Last night, the Senate approved new maps. Now, we have legislative districts that have been drawn by legislators and have bipartisan support. It’s been a long time coming, but don’t believe it’s the beginning of a trend. North Carolina still needs a better system for redistricting. 

Our state has been contesting maps since the 1980s. For about 25 years, Republicans sued Democrats over gerrymandered districts. They often prevailed in court. Throughout the 1990s and early 2000s, districts were ordered redrawn and in one case drawn by a judge. Contrary to their claims, Republicans won in 2010 in districts that had been redrawn to make them more favorable to the GOP. 

The GOP redistricting in 2011 was the most extreme in North Carolina history. Republicans had the advantage of new technology that allowed them to cherry-pick voters more easily and they hired a guy whose whole career was dedicated to rigging districts to draw the maps. In other words, they professionalized gerrymandering. They had virtually impenetrable majorities in both houses of the legislature and in Congressional districts despite North Carolina being one of the most closely divided states in the nation. Then, they bragged about it.

Not many honest observers thought the maps were fair. Republicans’ main argument is that Democrats did it to them for a hundred years, which was a bogus argument, too. As I said, the courts intervened in the redistricting process for two decades before Republicans got their shot. In the early 2000s, Republicans, including Senator Phil Berger, supported an independent redistricting commission.

Before the 1980 census, North Carolina was still largely a one-party state. We had mainly conservatives and moderates who lived uncomfortably together under the Democratic banner. Primaries were often bitter contests. In 1960, more than 80% of the state’s voters were registered as Democrats, including people like Jesse Helms and Lauch Faircloth who both later served as Republican US Senators. 

Back then, Republicans hailed mainly from western NC where they elected GOP Congressmen. It would not have been possible to draw many Republican districts and our Congressional delegation, though Democrat, was sufficiently conservative for the state.

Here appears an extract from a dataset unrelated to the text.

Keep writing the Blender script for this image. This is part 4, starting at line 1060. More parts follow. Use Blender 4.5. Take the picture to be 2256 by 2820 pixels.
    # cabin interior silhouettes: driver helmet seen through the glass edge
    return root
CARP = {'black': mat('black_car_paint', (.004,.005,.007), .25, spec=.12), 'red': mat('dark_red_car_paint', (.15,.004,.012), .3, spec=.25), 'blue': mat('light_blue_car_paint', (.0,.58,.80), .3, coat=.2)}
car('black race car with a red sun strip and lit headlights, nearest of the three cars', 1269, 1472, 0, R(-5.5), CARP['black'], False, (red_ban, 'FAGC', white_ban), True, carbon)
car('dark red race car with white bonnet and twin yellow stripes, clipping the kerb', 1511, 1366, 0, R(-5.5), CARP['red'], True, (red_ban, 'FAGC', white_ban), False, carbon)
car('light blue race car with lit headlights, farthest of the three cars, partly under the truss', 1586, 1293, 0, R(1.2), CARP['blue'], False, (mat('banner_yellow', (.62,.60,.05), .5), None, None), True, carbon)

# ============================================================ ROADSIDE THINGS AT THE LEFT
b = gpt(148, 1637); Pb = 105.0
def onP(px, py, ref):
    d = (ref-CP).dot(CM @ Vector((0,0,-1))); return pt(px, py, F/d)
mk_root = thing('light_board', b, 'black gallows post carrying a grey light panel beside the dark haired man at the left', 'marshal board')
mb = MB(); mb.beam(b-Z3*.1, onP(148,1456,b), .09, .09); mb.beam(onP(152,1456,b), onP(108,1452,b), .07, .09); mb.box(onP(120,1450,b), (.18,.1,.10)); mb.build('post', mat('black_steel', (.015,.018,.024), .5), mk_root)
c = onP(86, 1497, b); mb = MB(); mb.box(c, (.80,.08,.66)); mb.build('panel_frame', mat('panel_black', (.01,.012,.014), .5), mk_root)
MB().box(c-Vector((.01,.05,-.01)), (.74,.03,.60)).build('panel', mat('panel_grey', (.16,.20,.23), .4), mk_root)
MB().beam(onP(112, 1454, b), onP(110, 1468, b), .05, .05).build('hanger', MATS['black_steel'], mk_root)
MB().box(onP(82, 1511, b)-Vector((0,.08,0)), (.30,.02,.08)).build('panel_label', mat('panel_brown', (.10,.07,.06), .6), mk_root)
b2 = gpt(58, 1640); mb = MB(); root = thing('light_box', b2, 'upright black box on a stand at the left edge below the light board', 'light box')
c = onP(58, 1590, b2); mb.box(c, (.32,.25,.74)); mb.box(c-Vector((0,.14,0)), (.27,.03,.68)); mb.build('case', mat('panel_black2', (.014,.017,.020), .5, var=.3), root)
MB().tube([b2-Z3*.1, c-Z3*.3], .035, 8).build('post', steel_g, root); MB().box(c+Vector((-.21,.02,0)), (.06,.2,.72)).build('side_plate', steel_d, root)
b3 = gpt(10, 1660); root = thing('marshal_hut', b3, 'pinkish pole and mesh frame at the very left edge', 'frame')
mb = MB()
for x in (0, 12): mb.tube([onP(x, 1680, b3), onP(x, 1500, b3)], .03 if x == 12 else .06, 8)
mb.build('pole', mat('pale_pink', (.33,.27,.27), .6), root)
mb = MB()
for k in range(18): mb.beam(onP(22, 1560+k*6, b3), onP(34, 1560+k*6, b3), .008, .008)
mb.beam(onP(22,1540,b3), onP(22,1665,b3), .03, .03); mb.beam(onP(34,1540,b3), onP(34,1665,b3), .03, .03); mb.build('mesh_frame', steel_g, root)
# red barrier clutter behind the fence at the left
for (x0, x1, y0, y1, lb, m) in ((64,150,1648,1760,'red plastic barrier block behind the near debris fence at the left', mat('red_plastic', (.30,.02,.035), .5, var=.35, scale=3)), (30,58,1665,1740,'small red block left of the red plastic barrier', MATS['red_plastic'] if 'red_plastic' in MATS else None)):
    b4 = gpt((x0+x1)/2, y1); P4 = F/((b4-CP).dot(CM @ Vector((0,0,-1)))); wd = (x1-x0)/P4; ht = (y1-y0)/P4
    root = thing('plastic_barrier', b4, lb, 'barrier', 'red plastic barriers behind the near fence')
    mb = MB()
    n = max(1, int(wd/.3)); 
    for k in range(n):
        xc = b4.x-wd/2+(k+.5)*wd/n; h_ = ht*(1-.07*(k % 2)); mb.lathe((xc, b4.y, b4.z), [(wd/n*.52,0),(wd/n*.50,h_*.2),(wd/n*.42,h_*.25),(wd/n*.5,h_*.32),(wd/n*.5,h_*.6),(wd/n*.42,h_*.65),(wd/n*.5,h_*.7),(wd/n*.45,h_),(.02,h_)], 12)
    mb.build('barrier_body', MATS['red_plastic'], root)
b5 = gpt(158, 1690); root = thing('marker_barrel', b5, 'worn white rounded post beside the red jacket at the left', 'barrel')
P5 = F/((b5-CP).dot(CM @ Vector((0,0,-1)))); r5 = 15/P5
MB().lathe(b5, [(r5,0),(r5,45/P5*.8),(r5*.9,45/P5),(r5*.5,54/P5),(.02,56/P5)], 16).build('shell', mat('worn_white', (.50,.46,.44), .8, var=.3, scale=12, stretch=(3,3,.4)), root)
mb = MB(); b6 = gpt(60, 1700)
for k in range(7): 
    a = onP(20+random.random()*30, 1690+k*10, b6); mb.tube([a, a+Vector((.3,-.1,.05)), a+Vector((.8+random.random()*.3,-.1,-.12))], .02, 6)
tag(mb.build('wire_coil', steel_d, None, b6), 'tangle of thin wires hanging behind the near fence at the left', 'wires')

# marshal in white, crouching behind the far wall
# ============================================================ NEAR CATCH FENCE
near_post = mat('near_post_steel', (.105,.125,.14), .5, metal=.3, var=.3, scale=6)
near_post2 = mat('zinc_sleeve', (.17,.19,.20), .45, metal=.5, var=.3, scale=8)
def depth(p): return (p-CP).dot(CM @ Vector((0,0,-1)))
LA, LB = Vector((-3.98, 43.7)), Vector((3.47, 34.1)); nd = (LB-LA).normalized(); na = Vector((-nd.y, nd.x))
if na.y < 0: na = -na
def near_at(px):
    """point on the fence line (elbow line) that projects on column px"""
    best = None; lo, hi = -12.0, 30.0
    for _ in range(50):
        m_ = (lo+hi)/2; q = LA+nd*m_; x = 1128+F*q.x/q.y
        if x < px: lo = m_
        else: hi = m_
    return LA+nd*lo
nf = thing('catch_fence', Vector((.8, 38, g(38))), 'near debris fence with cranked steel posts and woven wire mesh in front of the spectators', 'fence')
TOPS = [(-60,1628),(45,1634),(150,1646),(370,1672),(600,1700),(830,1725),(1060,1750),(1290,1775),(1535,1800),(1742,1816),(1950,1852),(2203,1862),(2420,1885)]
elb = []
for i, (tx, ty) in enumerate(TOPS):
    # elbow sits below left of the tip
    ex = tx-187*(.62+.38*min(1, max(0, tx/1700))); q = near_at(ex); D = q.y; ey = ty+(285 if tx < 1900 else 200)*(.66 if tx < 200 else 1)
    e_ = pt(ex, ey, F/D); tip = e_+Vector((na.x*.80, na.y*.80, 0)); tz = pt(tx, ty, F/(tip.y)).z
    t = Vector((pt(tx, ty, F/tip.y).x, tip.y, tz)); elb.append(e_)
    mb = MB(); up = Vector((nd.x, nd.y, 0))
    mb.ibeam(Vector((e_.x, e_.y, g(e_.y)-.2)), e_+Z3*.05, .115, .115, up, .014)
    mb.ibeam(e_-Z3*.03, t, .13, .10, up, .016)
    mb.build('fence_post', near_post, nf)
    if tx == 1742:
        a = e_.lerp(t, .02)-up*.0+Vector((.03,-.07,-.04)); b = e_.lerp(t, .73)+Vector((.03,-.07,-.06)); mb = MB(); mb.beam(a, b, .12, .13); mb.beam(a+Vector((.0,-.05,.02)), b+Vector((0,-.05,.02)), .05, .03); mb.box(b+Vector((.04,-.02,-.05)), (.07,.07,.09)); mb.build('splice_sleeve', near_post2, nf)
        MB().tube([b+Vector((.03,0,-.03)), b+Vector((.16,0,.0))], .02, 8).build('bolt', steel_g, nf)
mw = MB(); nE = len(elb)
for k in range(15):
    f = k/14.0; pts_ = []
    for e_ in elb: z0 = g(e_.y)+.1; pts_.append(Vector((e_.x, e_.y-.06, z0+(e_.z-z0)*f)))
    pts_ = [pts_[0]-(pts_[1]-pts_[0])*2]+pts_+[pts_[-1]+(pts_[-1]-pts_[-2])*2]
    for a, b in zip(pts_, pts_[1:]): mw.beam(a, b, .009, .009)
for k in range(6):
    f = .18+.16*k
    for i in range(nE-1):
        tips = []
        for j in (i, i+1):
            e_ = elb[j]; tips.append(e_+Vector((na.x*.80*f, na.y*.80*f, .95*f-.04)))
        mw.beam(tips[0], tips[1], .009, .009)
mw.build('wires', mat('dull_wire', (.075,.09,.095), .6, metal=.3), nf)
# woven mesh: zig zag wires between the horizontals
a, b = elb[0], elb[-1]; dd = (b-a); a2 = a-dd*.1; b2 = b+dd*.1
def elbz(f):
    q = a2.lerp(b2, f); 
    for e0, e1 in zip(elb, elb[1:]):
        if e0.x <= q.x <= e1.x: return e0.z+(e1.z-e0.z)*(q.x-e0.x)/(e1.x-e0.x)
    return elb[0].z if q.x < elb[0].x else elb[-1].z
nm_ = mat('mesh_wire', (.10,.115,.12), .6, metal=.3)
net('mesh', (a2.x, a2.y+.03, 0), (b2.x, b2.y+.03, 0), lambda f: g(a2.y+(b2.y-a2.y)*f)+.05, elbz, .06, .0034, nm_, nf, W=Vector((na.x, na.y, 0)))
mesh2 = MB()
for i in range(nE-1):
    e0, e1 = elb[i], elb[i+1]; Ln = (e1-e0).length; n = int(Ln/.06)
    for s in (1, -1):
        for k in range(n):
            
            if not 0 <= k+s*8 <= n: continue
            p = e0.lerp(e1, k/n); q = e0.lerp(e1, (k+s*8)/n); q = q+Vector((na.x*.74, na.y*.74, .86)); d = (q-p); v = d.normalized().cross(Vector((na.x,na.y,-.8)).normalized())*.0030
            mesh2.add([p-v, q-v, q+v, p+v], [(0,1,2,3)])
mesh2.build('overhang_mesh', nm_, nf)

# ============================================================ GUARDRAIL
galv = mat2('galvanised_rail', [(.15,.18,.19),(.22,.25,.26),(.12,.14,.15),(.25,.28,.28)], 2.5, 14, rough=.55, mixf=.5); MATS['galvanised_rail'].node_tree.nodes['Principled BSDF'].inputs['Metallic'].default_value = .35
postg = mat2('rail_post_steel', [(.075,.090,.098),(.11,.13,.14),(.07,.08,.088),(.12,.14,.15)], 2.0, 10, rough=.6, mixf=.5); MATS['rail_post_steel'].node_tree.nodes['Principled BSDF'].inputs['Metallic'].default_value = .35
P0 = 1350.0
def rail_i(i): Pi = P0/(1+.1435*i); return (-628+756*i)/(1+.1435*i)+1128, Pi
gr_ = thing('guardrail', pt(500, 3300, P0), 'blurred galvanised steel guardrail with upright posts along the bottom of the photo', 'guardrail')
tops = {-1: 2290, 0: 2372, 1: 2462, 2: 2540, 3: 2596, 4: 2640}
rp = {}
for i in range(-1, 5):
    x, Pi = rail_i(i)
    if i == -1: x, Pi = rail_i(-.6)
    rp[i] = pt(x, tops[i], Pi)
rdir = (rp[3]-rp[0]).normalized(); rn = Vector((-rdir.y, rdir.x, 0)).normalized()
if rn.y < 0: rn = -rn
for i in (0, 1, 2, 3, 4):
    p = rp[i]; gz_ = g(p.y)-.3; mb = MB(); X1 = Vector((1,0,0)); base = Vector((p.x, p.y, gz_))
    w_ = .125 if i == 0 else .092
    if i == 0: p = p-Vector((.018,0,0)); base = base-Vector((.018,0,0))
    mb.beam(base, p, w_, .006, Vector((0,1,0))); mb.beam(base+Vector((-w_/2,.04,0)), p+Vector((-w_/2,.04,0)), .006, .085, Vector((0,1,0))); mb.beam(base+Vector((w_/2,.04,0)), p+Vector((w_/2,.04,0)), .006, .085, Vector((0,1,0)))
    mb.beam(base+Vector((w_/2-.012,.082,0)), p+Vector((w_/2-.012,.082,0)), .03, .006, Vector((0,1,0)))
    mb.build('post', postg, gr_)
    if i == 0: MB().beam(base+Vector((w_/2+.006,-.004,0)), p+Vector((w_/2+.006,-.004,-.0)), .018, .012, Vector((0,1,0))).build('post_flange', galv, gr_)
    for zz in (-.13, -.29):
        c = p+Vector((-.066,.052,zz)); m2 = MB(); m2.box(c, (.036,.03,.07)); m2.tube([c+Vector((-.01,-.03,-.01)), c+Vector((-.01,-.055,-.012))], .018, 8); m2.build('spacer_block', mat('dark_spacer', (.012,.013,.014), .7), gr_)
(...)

Gerrymandering arose as a problem because of the growth of the two-party South, beginning in the 1970s but taking off in the Reagan Revolution of the 1980s. Since then, Democrats controlled the redistricting process following the 1990 and 2000 census. Republicans drew their districts following 2010. So, really Democrats have drawn them twice, Republicans once, since the advent of the modern two-party state in North Carolina. Let’s applaud legislators in both parties who worked together to get decent maps this week, but it’s time to get the process out of the courts and into the hands of a commission or less partisan body.